* Do this:
Every record should be written out exactly, please.

Scenes as source code
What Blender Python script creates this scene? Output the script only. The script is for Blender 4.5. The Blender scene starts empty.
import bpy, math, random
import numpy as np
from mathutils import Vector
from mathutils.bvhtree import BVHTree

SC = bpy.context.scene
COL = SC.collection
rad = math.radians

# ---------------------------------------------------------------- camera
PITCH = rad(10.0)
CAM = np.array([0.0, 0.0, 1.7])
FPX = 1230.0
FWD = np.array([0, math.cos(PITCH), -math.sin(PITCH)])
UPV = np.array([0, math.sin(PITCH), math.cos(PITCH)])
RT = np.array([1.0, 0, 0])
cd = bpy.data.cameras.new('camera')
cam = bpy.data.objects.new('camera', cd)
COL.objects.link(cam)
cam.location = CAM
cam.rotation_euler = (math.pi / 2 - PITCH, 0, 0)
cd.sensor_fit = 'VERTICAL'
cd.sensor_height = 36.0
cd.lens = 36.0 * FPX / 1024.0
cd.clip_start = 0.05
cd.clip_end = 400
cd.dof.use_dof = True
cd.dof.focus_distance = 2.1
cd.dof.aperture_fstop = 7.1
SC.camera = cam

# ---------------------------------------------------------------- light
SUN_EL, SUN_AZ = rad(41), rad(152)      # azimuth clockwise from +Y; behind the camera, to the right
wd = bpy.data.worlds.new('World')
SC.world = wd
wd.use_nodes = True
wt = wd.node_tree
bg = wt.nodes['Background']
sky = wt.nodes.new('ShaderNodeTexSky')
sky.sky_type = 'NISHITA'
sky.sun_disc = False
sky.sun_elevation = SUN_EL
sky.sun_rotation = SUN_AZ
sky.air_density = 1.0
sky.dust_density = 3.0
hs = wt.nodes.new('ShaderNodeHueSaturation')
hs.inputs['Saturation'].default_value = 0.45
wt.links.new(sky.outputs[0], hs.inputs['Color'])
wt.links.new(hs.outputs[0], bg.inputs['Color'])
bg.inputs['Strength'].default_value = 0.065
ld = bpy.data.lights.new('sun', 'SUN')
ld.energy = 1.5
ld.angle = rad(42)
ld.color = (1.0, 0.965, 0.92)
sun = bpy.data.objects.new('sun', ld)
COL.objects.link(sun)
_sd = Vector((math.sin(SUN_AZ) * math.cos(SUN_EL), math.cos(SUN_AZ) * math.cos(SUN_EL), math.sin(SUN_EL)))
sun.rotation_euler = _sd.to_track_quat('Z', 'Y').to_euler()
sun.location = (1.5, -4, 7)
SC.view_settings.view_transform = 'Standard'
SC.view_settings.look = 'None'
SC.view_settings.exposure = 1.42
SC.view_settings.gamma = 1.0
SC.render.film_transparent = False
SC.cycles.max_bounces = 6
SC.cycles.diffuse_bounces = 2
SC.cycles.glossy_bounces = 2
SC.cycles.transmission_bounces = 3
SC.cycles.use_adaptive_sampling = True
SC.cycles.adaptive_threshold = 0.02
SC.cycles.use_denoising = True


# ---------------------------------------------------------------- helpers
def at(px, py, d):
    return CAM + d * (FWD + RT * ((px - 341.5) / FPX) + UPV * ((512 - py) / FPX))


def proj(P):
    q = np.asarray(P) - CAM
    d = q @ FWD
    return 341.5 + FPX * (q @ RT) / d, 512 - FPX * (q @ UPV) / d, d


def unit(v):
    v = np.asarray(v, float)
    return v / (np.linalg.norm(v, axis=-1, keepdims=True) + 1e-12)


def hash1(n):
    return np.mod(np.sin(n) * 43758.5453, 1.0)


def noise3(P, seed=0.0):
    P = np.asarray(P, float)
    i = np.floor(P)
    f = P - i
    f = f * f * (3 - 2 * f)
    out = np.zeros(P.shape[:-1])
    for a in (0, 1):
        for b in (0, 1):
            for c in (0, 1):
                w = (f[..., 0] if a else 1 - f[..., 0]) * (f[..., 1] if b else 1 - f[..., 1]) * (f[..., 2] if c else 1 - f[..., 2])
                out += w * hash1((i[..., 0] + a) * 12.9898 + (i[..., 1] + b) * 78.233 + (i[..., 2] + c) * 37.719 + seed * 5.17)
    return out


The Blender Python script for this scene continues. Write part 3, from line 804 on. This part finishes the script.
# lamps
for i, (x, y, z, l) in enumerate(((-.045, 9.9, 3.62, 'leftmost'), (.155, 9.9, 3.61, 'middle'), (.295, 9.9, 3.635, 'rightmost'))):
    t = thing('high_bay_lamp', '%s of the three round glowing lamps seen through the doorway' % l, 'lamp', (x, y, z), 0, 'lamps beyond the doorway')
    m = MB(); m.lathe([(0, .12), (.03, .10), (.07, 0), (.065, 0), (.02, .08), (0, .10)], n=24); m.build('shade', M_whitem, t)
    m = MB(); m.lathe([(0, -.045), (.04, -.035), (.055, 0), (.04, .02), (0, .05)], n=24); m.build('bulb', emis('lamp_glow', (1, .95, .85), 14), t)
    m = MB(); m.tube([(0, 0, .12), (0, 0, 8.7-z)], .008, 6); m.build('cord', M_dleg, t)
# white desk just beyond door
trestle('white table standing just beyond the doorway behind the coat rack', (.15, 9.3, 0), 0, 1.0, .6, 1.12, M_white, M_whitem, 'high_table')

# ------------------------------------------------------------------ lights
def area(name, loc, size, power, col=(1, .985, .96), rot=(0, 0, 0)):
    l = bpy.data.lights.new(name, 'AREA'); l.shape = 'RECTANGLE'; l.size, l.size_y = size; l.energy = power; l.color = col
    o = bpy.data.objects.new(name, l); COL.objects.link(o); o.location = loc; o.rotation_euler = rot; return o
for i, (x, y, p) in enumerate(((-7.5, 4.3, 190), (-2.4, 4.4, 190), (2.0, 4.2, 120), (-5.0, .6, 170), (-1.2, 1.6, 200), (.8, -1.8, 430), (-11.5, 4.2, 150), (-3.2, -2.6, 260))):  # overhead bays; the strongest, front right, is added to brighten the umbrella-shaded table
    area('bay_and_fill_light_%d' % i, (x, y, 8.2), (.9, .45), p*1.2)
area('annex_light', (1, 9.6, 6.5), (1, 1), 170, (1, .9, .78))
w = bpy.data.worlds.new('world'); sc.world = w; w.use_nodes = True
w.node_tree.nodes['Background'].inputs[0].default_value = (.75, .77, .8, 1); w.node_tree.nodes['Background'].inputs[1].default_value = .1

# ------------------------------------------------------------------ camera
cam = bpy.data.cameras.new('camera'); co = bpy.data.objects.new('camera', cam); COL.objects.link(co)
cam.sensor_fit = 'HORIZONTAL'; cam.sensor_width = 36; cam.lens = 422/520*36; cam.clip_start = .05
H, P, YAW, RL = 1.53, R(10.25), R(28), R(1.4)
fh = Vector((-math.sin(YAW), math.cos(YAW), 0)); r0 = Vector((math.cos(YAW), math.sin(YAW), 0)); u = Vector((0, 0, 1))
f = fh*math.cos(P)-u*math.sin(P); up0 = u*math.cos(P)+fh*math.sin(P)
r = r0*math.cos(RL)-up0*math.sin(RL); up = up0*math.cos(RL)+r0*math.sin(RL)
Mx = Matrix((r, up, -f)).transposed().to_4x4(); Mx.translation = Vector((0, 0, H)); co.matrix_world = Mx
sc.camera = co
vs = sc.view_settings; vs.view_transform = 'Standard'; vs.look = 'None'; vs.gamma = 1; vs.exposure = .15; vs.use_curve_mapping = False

* Output for this task:
What Blender Python script creates this scene? Output the script only. The script is for Blender 4.5. The Blender scene starts empty.
import bpy, math, random
import numpy as np
from mathutils import Vector
from mathutils.bvhtree import BVHTree

SC = bpy.context.scene
COL = SC.collection
rad = math.radians

# ---------------------------------------------------------------- camera
PITCH = rad(10.0)
CAM = np.array([0.0, 0.0, 1.7])
FPX = 1230.0
FWD = np.array([0, math.cos(PITCH), -math.sin(PITCH)])
UPV = np.array([0, math.sin(PITCH), math.cos(PITCH)])
RT = np.array([1.0, 0, 0])
cd = bpy.data.cameras.new('camera')
cam = bpy.data.objects.new('camera', cd)
COL.objects.link(cam)
cam.location = CAM
cam.rotation_euler = (math.pi / 2 - PITCH, 0, 0)
cd.sensor_fit = 'VERTICAL'
cd.sensor_height = 36.0
cd.lens = 36.0 * FPX / 1024.0
cd.clip_start = 0.05
cd.clip_end = 400
cd.dof.use_dof = True
cd.dof.focus_distance = 2.1
cd.dof.aperture_fstop = 7.1
SC.camera = cam

# ---------------------------------------------------------------- light
SUN_EL, SUN_AZ = rad(41), rad(152)      # azimuth clockwise from +Y; behind the camera, to the right
wd = bpy.data.worlds.new('World')
SC.world = wd
wd.use_nodes = True
wt = wd.node_tree
bg = wt.nodes['Background']
sky = wt.nodes.new('ShaderNodeTexSky')
sky.sky_type = 'NISHITA'
sky.sun_disc = False
sky.sun_elevation = SUN_EL
sky.sun_rotation = SUN_AZ
sky.air_density = 1.0
sky.dust_density = 3.0
hs = wt.nodes.new('ShaderNodeHueSaturation')
hs.inputs['Saturation'].default_value = 0.45
wt.links.new(sky.outputs[0], hs.inputs['Color'])
wt.links.new(hs.outputs[0], bg.inputs['Color'])
bg.inputs['Strength'].default_value = 0.065
ld = bpy.data.lights.new('sun', 'SUN')
ld.energy = 1.5
ld.angle = rad(42)
ld.color = (1.0, 0.965, 0.92)
sun = bpy.data.objects.new('sun', ld)
COL.objects.link(sun)
_sd = Vector((math.sin(SUN_AZ) * math.cos(SUN_EL), math.cos(SUN_AZ) * math.cos(SUN_EL), math.sin(SUN_EL)))
sun.rotation_euler = _sd.to_track_quat('Z', 'Y').to_euler()
sun.location = (1.5, -4, 7)
SC.view_settings.view_transform = 'Standard'
SC.view_settings.look = 'None'
SC.view_settings.exposure = 1.42
SC.view_settings.gamma = 1.0
SC.render.film_transparent = False
SC.cycles.max_bounces = 6
SC.cycles.diffuse_bounces = 2
SC.cycles.glossy_bounces = 2
SC.cycles.transmission_bounces = 3
SC.cycles.use_adaptive_sampling = True
SC.cycles.adaptive_threshold = 0.02
SC.cycles.use_denoising = True


# ---------------------------------------------------------------- helpers
def at(px, py, d):
    return CAM + d * (FWD + RT * ((px - 341.5) / FPX) + UPV * ((512 - py) / FPX))


def proj(P):
    q = np.asarray(P) - CAM
    d = q @ FWD
    return 341.5 + FPX * (q @ RT) / d, 512 - FPX * (q @ UPV) / d, d


def unit(v):
    v = np.asarray(v, float)
    return v / (np.linalg.norm(v, axis=-1, keepdims=True) + 1e-12)


def hash1(n):
    return np.mod(np.sin(n) * 43758.5453, 1.0)


def noise3(P, seed=0.0):
    P = np.asarray(P, float)
    i = np.floor(P)
    f = P - i
    f = f * f * (3 - 2 * f)
    out = np.zeros(P.shape[:-1])
    for a in (0, 1):
        for b in (0, 1):
            for c in (0, 1):
                w = (f[..., 0] if a else 1 - f[..., 0]) * (f[..., 1] if b else 1 - f[..., 1]) * (f[..., 2] if c else 1 - f[..., 2])
                out += w * hash1((i[..., 0] + a) * 12.9898 + (i[..., 1] + b) * 78.233 + (i[..., 2] + c) * 37.719 + seed * 5.17)
    return out


The Blender Python script for this scene continues. Write part 3, from line 804 on. This part finishes the script.
# lamps
for i, (x, y, z, l) in enumerate(((-.045, 9.9, 3.62, 'leftmost'), (.155, 9.9, 3.61, 'middle'), (.295, 9.9, 3.635, 'rightmost'))):
    t = thing('high_bay_lamp', '%s of the three round glowing lamps seen through the doorway' % l, 'lamp', (x, y, z), 0, 'lamps beyond the doorway')
    m = MB(); m.lathe([(0, .12), (.03, .10), (.07, 0), (.065, 0), (.02, .08), (0, .10)], n=24); m.build('shade', M_whitem, t)
    m = MB(); m.lathe([(0, -.045), (.04, -.035), (.055, 0), (.04, .02), (0, .05)], n=24); m.build('bulb', emis('lamp_glow', (1, .95, .85), 14), t)
    m = MB(); m.tube([(0, 0, .12), (0, 0, 8.7-z)], .008, 6); m.build('cord', M_dleg, t)
# white desk just beyond door
trestle('white table standing just beyond the doorway behind the coat rack', (.15, 9.3, 0), 0, 1.0, .6, 1.12, M_white, M_whitem, 'high_table')

# ------------------------------------------------------------------ lights
def area(name, loc, size, power, col=(1, .985, .96), rot=(0, 0, 0)):
    l = bpy.data.lights.new(name, 'AREA'); l.shape = 'RECTANGLE'; l.size, l.size_y = size; l.energy = power; l.color = col
    o = bpy.data.objects.new(name, l); COL.objects.link(o); o.location = loc; o.rotation_euler = rot; return o
for i, (x, y, p) in enumerate(((-7.5, 4.3, 190), (-2.4, 4.4, 190), (2.0, 4.2, 120), (-5.0, .6, 170), (-1.2, 1.6, 200), (.8, -1.8, 430), (-11.5, 4.2, 150), (-3.2, -2.6, 260))):  # overhead bays; the strongest, front right, is added to brighten the umbrella-shaded table
    area('bay_and_fill_light_%d' % i, (x, y, 8.2), (.9, .45), p*1.2)
area('annex_light', (1, 9.6, 6.5), (1, 1), 170, (1, .9, .78))
w = bpy.data.worlds.new('world'); sc.world = w; w.use_nodes = True
w.node_tree.nodes['Background'].inputs[0].default_value = (.75, .77, .8, 1); w.node_tree.nodes['Background'].inputs[1].default_value = .1

# ------------------------------------------------------------------ camera
cam = bpy.data.cameras.new('camera'); co = bpy.data.objects.new('camera', cam); COL.objects.link(co)
cam.sensor_fit = 'HORIZONTAL'; cam.sensor_width = 36; cam.lens = 422/520*36; cam.clip_start = .05
H, P, YAW, RL = 1.53, R(10.25), R(28), R(1.4)
fh = Vector((-math.sin(YAW), math.cos(YAW), 0)); r0 = Vector((math.cos(YAW), math.sin(YAW), 0)); u = Vector((0, 0, 1))
f = fh*math.cos(P)-u*math.sin(P); up0 = u*math.cos(P)+fh*math.sin(P)
r = r0*math.cos(RL)-up0*math.sin(RL); up = up0*math.cos(RL)+r0*math.sin(RL)
Mx = Matrix((r, up, -f)).transposed().to_4x4(); Mx.translation = Vector((0, 0, H)); co.matrix_world = Mx
sc.camera = co
vs = sc.view_settings; vs.view_transform = 'Standard'; vs.look = 'None'; vs.gamma = 1; vs.exposure = .15; vs.use_curve_mapping = False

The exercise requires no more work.